TASK DETAILS: Give back every line exactly as it appears, pictures excluded.

SOURCE EXCERPT:
=====
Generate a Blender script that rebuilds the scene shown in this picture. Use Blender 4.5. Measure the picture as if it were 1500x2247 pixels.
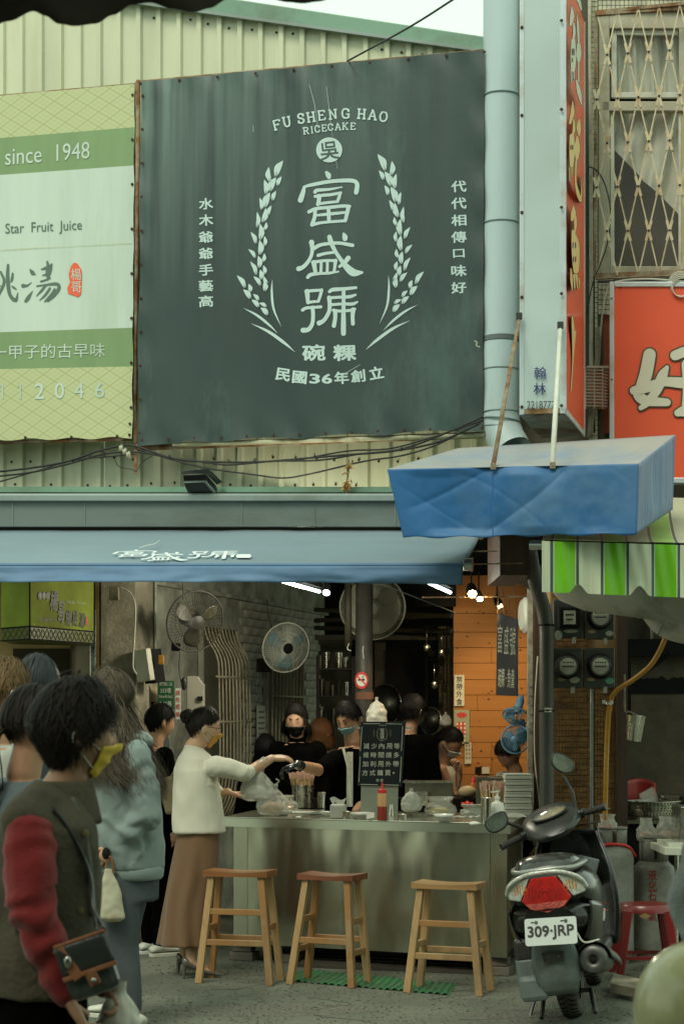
import bpy,math,random
import numpy as np
from mathutils import Vector,Matrix,noise
R=math.radians
random.seed(7)
S=bpy.context.scene
COL=S.collection
for _o in list(bpy.data.objects):
 bpy.data.objects.remove(_o)
 # --- camera, world, sun, exposure
FPX,CX,HY,EH=4000.0,750.0,1575.0,1.52
cam=bpy.data.cameras.new('camera')
cam.sensor_fit='VERTICAL'
cam.sensor_height=36.0
cam.lens=FPX/2247*36.0
cam.shift_y=(HY-1123.5)/2247
cam.clip_start=0.05
cam.clip_end=2000
cam.dof.use_dof=True
cam.dof.focus_distance=10.9
cam.dof.aperture_fstop=5.6
camo=bpy.data.objects.new('camera',cam)
COL.objects.link(camo)
camo.location=(0,0,EH)
camo.rotation_euler=(R(90),0,0)
S.camera=camo
SUN_EL,SUN_AZ=R(52),R(205)
world=bpy.data.worlds.new('World')
S.world=world
world.use_nodes=True
wn,wl=world.node_tree.nodes,world.node_tree.links
wn.clear()
wout=wn.new('ShaderNodeOutputWorld')
wbg=wn.new('ShaderNodeBackground')
sky=wn.new('ShaderNodeTexSky')
sky.sky_type='NISHITA'
sky.sun_disc=False
sky.sun_elevation=SUN_EL
sky.sun_rotation=SUN_AZ
wmix=wn.new('ShaderNodeMix')
wmix.data_type='RGBA'
wmix.inputs[0].default_value=0.8
wmix.inputs[7].default_value=(6.7,8.1,6.2,1)
wl.new(sky.outputs[0],wmix.inputs[6])
wl.new(wmix.outputs[2],wbg.inputs[0])
wbg.inputs[1].default_value=0.14
wl.new(wbg.outputs[0],wout.inputs[0])
sun_d=bpy.data.lights.new('sun','SUN')
sun_d.energy=1.5
sun_d.angle=R(22)
sun_d.color=(1.0,0.95,0.80)
suno=bpy.data.objects.new('sun',sun_d)
COL.objects.link(suno)
_sd=Vector((-0.45,-0.80,1.15)).normalized()
suno.rotation_euler=_sd.to_track_quat('Z','Y').to_euler()
sky.sun_rotation=math.atan2(_sd.x,_sd.y)
sky.sun_elevation=math.asin(_sd.z)
S.view_settings.view_transform='Standard'
S.view_settings.look='None'
S.view_settings.gamma=1.0
S.view_settings.exposure=0.22
S.view_settings.use_curve_mapping=False
S.cycles.max_bounces=8
S.cycles.sample_clamp_indirect=6.0
S.cycles.use_denoising=True
# --- small tools
def P(px,py,D):
 return Vector(((px-CX)/FPX*D,D,EH+(HY-py)/FPX*D))
class Plane:
 """A plane in the place; hit() gives the point seen at a photo pixel, off mm-wise towards the street."""
 def __init__(s,p,n):
  s.p=Vector(p);s.n=Vector(n).normalized()
 @staticmethod
 def wall(y0,m):
  return Plane((0,y0,0),(-m,-1,0))
 @staticmethod
 def level(z):
  return Plane((0,0,z),(0,0,1))
 @staticmethod
 def three(a,b,c):
  n=(Vector(b)-Vector(a)).cross(Vector(c)-Vector(a))
  if n.y>0:n=-n
  return Plane(a,n)
 def hit(s,px,py,off=0.0):
  r=Vector(((px-CX)/FPX,1,(HY-py)/FPX))
  o=Vector((0,0,EH))
  p=s.p+s.n*off
  return o+r*(s.n.dot(p-o)/s.n.dot(r))
def sr(r,g,b):
 f=lambda c:(c/255/12.92)if c/255<=0.04045 else((c/255+0.055)/1.055)**2.4
 return(f(r),f(g),f(b))
def hsh(*a):
 return random.Random(hash(a)).random()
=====
TASK RESPONSE:
Generate a Blender script that rebuilds the scene shown in this picture. Use Blender 4.5. Measure the picture as if it were 1500x2247 pixels.
import bpy,math,random
import numpy as np
from mathutils import Vector,Matrix,noise
R=math.radians
random.seed(7)
S=bpy.context.scene
COL=S.collection
for _o in list(bpy.data.objects):
 bpy.data.objects.remove(_o)
 # --- camera, world, sun, exposure
FPX,CX,HY,EH=4000.0,750.0,1575.0,1.52
cam=bpy.data.cameras.new('camera')
cam.sensor_fit='VERTICAL'
cam.sensor_height=36.0
cam.lens=FPX/2247*36.0
cam.shift_y=(HY-1123.5)/2247
cam.clip_start=0.05
cam.clip_end=2000
cam.dof.use_dof=True
cam.dof.focus_distance=10.9
cam.dof.aperture_fstop=5.6
camo=bpy.data.objects.new('camera',cam)
COL.objects.link(camo)
camo.location=(0,0,EH)
camo.rotation_euler=(R(90),0,0)
S.camera=camo
SUN_EL,SUN_AZ=R(52),R(205)
world=bpy.data.worlds.new('World')
S.world=world
world.use_nodes=True
wn,wl=world.node_tree.nodes,world.node_tree.links
wn.clear()
wout=wn.new('ShaderNodeOutputWorld')
wbg=wn.new('ShaderNodeBackground')
sky=wn.new('ShaderNodeTexSky')
sky.sky_type='NISHITA'
sky.sun_disc=False
sky.sun_elevation=SUN_EL
sky.sun_rotation=SUN_AZ
wmix=wn.new('ShaderNodeMix')
wmix.data_type='RGBA'
wmix.inputs[0].default_value=0.8
wmix.inputs[7].default_value=(6.7,8.1,6.2,1)
wl.new(sky.outputs[0],wmix.inputs[6])
wl.new(wmix.outputs[2],wbg.inputs[0])
wbg.inputs[1].default_value=0.14
wl.new(wbg.outputs[0],wout.inputs[0])
sun_d=bpy.data.lights.new('sun','SUN')
sun_d.energy=1.5
sun_d.angle=R(22)
sun_d.color=(1.0,0.95,0.80)
suno=bpy.data.objects.new('sun',sun_d)
COL.objects.link(suno)
_sd=Vector((-0.45,-0.80,1.15)).normalized()
suno.rotation_euler=_sd.to_track_quat('Z','Y').to_euler()
sky.sun_rotation=math.atan2(_sd.x,_sd.y)
sky.sun_elevation=math.asin(_sd.z)
S.view_settings.view_transform='Standard'
S.view_settings.look='None'
S.view_settings.gamma=1.0
S.view_settings.exposure=0.22
S.view_settings.use_curve_mapping=False
S.cycles.max_bounces=8
S.cycles.sample_clamp_indirect=6.0
S.cycles.use_denoising=True
# --- small tools
def P(px,py,D):
 return Vector(((px-CX)/FPX*D,D,EH+(HY-py)/FPX*D))
class Plane:
 """A plane in the place; hit() gives the point seen at a photo pixel, off mm-wise towards the street."""
 def __init__(s,p,n):
  s.p=Vector(p);s.n=Vector(n).normalized()
 @staticmethod
 def wall(y0,m):
  return Plane((0,y0,0),(-m,-1,0))
 @staticmethod
 def level(z):
  return Plane((0,0,z),(0,0,1))
 @staticmethod
 def three(a,b,c):
  n=(Vector(b)-Vector(a)).cross(Vector(c)-Vector(a))
  if n.y>0:n=-n
  return Plane(a,n)
 def hit(s,px,py,off=0.0):
  r=Vector(((px-CX)/FPX,1,(HY-py)/FPX))
  o=Vector((0,0,EH))
  p=s.p+s.n*off
  return o+r*(s.n.dot(p-o)/s.n.dot(r))
def sr(r,g,b):
 f=lambda c:(c/255/12.92)if c/255<=0.04045 else((c/255+0.055)/1.055)**2.4
 return(f(r),f(g),f(b))
def hsh(*a):
 return random.Random(hash(a)).random()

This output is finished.